Yes. Very. Especially since you didn't even try to refute the technical blunders mentioned above. This would of been a nice article on hackaday, but not on slashdot where most engineers are themselves capable of doing a better job. No offense, it's a nice hobby project, but making this commercial is simply a bad joke.

Comment no engineering (Score 1) 65

they're using a small underpowered RC servo with plastic shaft to pull the mechanical throttle on the carburetor (forget doing this on a modern car too), the motor on the steering wheel sounds very underpowered, not to mention the twisting of the mechanical mounting from the torque. They didn't show how they actuate the breaks. This has been done many times before by hobbyists and engineering students. But in this state it's at best a joke, certainly not viable as a commercial product. All there is to see here is a guy that wrote a nice iOS app, and a guy that interfaced some servo's with a mcu that accepts commands over wifi. Would be a nice read on hackaday, but come on, are they serious about commercializing this high-school project ?

Comment Re:Radio waves are completely blocked by water. (Score 1) 68

Well a 70 Hz carrier doesn't quite give you enough bandwidth to run even a silly 1200 bps UART. With radiowaves in the microwave range (like your 2.4GHz) water absorbs most of the energy and turns it into heat. Like your microwave oven does. The water dipole attempts to continuously reorient in electromagnetic radiation's oscillating electric field. Dependent on the frequency the dipole may move in time to the field, lag behind it or remain apparently unaffected.

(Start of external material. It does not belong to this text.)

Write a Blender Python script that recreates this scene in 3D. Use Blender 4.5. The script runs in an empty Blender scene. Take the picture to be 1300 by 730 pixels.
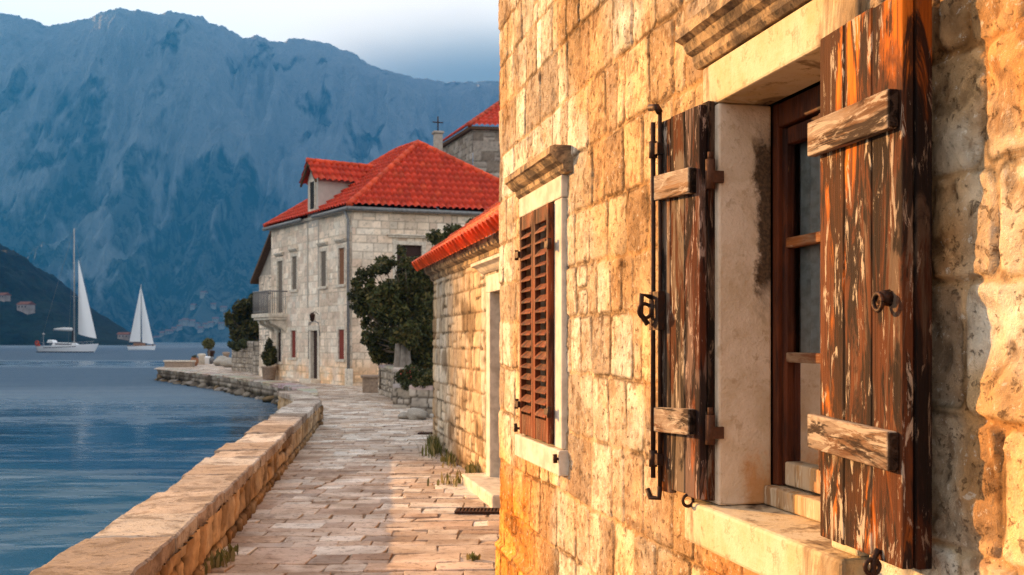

When the dipole lags behind the field then interactions between the dipole and the field leads to an energy loss by heating.

Comment Re:Like the reporter has a clue... (Score 5, Informative) 278

In many radio reception techniques the signal is down-converted to a much lower frequency for easier processing. This is done through so called "heterodyning", which takes the carrier signal and mixes it with the signal from a Local Oscillator (LO) to create an Intermediate Frequency (IF). The IF and LO signals will radiate and need to be properly shielded.